The real shift came when she realized she’d been using a volume-based marketing strategy for a relationship-based business. 

She stopped publishing her newsletter immediately. 

Instead, she redirected that effort to networking, coffee chats and asking for introductions; activities that felt natural to her and consistently led to clients but she believed didn’t “count” as marketing.  

For Emily, her metrics didn’t just tell her what to do – they gave her permission to stop. 

4. Prioritize What to Work on Next  

Once you understand what’s working (and what isn’t), your next steps become clear. 

Dominique wasn’t wrong in her assumption that she needed to build her audience to reach the goals she had for growing her membership. But attracting and nurturing new audiences takes time and Dominique needed sales today

So our plan prioritized a sales campaign first and then looked at a longer-term strategy for growth. It wasn’t an either/or kind of situation, it was a both/and. 

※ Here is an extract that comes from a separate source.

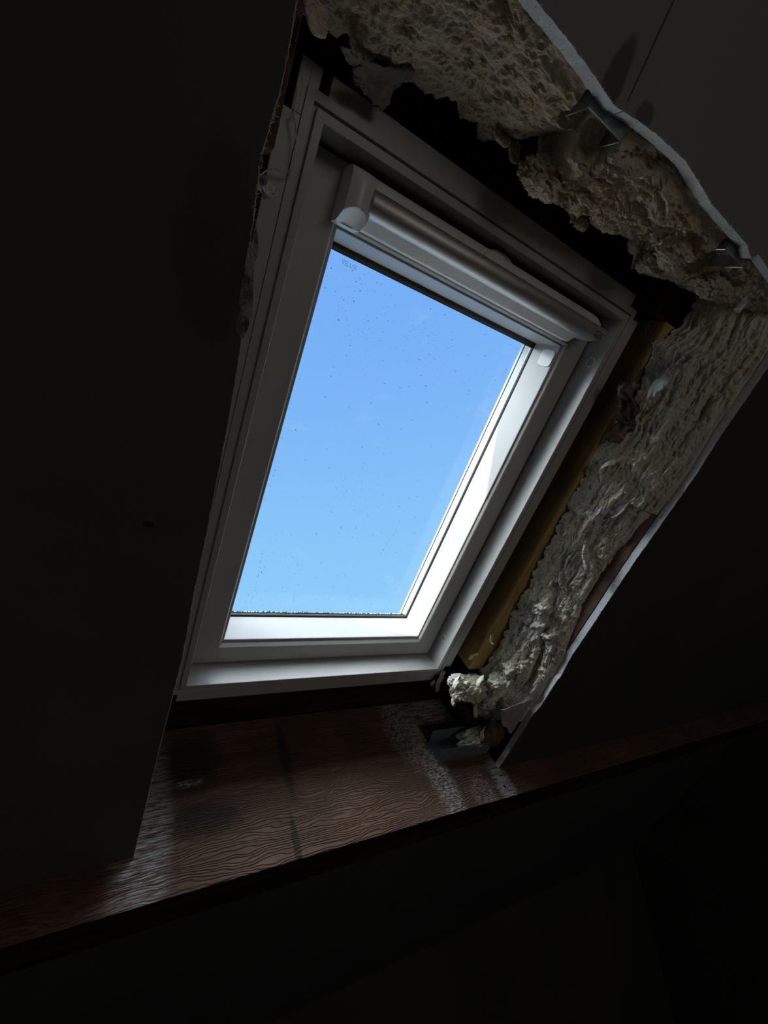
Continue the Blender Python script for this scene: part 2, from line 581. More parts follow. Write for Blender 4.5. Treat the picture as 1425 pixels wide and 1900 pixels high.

For Julie, digging into her metrics revealed that her emails were driving sales – something that she was surprised to learn. With this new insight she was able to form a hypothesis that sending more emails would equal more sales and create a strategy to test it out. 

Shifting from just “what should I do” to looking for gaps in the funnel or identifying what’s already working and doing more of that eliminates the guesswork and helps you focus on the highest impact activities. 

And for the solo business owner doing it all and then some, that’s great news.

Your Metrics Already Know How You’ll Get More Clients 

Marketing for growth is about embracing a spirit of experimentation, but that doesn’t mean you have to constantly be guessing.  

Random acts of marketing like that “books are open!” email sent to a cold audience might feel like productivity, but it might actually keep you stuck. 

Your next step isn’t a mystery of the great unknown, your metrics already contain the answers: 

  • What to ditch 

  • What to double down on 

  • And what to do next 

And the real magic is in learning to see what your business is already telling you – and using that information to move forward with confidence.